Se já era incerta a situação política do País sob o aspecto legal, piorou e se tornou turva com a decisão do Supremo Tribunal Federal sobre a Lei dos Ficha Suja, ou Lei dos Ficha Limpa, já não se sabe. O que há de concreto são dois casos: o STJ decidiu de uma forma e o Supremo, em instância maior, decidiu por outra, por seis votos contra cinco, depois de dois empates em cinco votos.
Se a diferença de um voto leva a suposição de divisão sobre o entendimento legal, o segundo caso esclarece: está entronizado um buraco negro e uma interrogação sobre ele. Existe ou não ficha limpa e ficha suja? Quando a lei produzirá os efeitos que se deseja?
Há uma polêmica instalada. Diante da confusão, os ficha suja que ficaram à margem da eleição de outubro passado passaram a respirar uma presunção de direito, ou seja, de destronar os que obtiveram mandato no lugar que, supõe-se, seria seu. Ainda assim, nada está assegurado. A votação do STF apenas decidiu que não se pode modificar as regras eleitorais, a não ser um ano antes das eleições. Dentro do período de 12 meses antes do pleito, não.
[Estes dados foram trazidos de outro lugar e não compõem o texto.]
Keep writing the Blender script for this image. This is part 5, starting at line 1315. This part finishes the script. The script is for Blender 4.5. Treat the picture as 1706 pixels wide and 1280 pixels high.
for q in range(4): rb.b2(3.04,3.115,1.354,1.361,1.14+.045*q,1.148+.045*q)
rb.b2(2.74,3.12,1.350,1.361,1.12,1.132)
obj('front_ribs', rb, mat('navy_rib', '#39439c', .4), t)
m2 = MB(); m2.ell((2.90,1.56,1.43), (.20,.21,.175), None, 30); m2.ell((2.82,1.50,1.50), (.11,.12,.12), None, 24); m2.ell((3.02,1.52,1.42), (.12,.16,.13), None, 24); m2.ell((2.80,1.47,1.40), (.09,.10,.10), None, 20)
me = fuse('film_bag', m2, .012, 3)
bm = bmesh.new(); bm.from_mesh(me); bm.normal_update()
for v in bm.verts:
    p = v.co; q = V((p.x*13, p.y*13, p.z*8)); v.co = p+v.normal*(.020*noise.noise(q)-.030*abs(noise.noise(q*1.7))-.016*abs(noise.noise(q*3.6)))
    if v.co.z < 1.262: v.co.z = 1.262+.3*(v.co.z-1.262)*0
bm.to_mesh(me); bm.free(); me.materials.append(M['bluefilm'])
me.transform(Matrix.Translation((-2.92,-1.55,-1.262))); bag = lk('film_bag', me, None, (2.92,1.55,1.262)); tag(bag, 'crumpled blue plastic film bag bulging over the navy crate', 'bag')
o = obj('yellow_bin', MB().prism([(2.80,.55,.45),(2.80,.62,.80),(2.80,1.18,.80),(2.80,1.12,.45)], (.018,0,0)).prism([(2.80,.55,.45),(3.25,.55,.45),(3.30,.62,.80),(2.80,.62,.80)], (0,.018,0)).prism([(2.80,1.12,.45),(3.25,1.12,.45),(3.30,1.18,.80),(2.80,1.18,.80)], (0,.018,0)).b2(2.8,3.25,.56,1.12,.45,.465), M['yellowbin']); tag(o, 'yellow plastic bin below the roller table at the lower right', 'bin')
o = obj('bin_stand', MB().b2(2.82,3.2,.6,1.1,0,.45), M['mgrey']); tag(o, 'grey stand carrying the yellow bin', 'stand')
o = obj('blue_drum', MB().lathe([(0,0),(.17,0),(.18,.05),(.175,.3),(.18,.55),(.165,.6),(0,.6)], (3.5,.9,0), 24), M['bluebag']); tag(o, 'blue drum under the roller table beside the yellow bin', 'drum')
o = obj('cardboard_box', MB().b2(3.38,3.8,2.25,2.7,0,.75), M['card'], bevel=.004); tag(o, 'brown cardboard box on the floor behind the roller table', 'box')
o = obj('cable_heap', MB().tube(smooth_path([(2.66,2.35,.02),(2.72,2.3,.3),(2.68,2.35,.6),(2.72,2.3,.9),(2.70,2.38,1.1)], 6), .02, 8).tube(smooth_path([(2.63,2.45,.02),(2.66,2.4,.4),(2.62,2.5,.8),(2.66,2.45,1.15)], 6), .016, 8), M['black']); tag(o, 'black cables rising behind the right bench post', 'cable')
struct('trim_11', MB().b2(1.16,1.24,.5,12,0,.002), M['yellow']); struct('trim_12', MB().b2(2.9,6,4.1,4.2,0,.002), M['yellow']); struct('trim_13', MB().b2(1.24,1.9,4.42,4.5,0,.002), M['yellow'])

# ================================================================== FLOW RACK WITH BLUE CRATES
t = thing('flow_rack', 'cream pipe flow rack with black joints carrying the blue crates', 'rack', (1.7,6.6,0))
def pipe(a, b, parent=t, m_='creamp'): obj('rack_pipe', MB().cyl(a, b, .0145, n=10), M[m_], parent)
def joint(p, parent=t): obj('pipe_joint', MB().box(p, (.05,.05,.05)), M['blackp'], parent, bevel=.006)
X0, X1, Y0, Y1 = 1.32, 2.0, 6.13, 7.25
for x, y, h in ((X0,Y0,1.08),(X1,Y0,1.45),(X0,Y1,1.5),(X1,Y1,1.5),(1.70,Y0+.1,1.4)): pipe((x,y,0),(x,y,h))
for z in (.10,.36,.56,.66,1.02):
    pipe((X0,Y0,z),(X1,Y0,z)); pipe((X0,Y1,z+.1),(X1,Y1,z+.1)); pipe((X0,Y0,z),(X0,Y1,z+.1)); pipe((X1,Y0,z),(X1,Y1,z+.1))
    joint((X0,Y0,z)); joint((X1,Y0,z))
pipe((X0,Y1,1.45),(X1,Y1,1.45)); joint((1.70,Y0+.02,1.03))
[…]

A decisão foi nesse sentido, o que leva à conclusão de que, quando o Congresso votou e aprovou o projeto popular com 1,6 milhões de assinaturas, sabia que estava gerando uma grande dúvida. Votou sob pressão popular. Todas essas circunstâncias e até a interpretação constitucional da lei dá margem a diversos entendimentos que se conflitariam com a decisão do STF, a partir do voto de desempate do novo ministro Fux.
Agora, o quadro que se revela se enquadra no patamar do não saber. A exemplo de: 1- não se sabe se os ficha suja que ficaram à margem ocuparão o mandato, ou não, dos que estão no exercício do cargo; 2- se isso acontecer quando se dará a mudança; 3- a lei valerá ou não para a eleição de 2012, e, 4- estão certos, ou não os magistrados e juristas que admitem estarmos numa situação tão confusa que pode levar a um prazo maior, talvez de até dez ano.
Os brasileiros estão, assim, fadados a conviver com os corruptos beneficiados que terão fórum especial (no STF) para responder sobre os seus crimes. É pesarosa uma situação dessa ordem, quando se observa que rolam há cinco anos as investigações e processos contra os 40 mensaleiros da grande maracutaia do governo Lula ocorrida em 2005.
Pior quando se recebe, como um forte impacto na cidadania, a informação de que muitos desses mensaleiros, especialmente o “pai” de todos, José Dirceu, podem estar livres e desimpedidos logo, logo, por prescrição dos crimes cometidos.
A lentidão da Justiça atinge em cheio o Supremo, obrigado que é a seguir o rito dos processos e a profusão de recursos, que transforma esta Pindorama tropical num país de Justiça duvidosa pelos males que lhe afligem. São tantos e tantos que privilegiam o crime.
Os ficha suja, assim, passam a ter no horizonte, distante ou perto, um salvo conduto para representar o povo, retomando o mandato que passará a lhes pertencer, pelo que se presume. Péssimo para a imagem da classe política e não menos para a do Poder Judiciário, atado a um amontoado de leis que se conflitam e geram polêmicas na sua aplicação, como é o caso do que aqui se analisa.
Para os políticos, tanto faz como tanto fez, na medida em que quem na lama está tem intimidade com ela. Não deve ser assim para a magistratura, para cujo o ingresso depende de concurso e para a ascensão na carreira a dependência se vincula a uma série de fatores, entre eles e naturalmente, a sorte. Bem observado, os políticos sempre tiveram como marca uma imagem negativa diante da sociedade, mas os magistrados, não. Com a democracia que se sedimenta e amadurece no País, as togas passaram a ser vistas também com suas manchas, o que não é bom. Problema semelhante ameaça, de forma crescente, o Ministério Público, que ganhou força pós Constituição de 1988.
Acontece, porém que a liberdade no agir pode (já acontece) gerar problema e conflitos do MP com a cidadania, se se permitir que determinados integrantes da classe extrapolem nas suas ações para enfeixar, muitas vezes, poderes dos quais se apropriam indevidamente, sem que os tenham. São erros e equívocos que não estão no MP como instituição republicana importantíssima, mas no plano individual das ações de alguns dos seus membros, de ordem pessoal. Cabe às corregedorias dos MPs estaduais e federal não permitir deslizes.
Enfim, ao invés de a lei, como a dos ficha suja, avançar para beneficiar novos conceitos mais éticos, observa-se um complicador a confundir e a determinar que estamos diante de um retrocesso. Lamenta-se.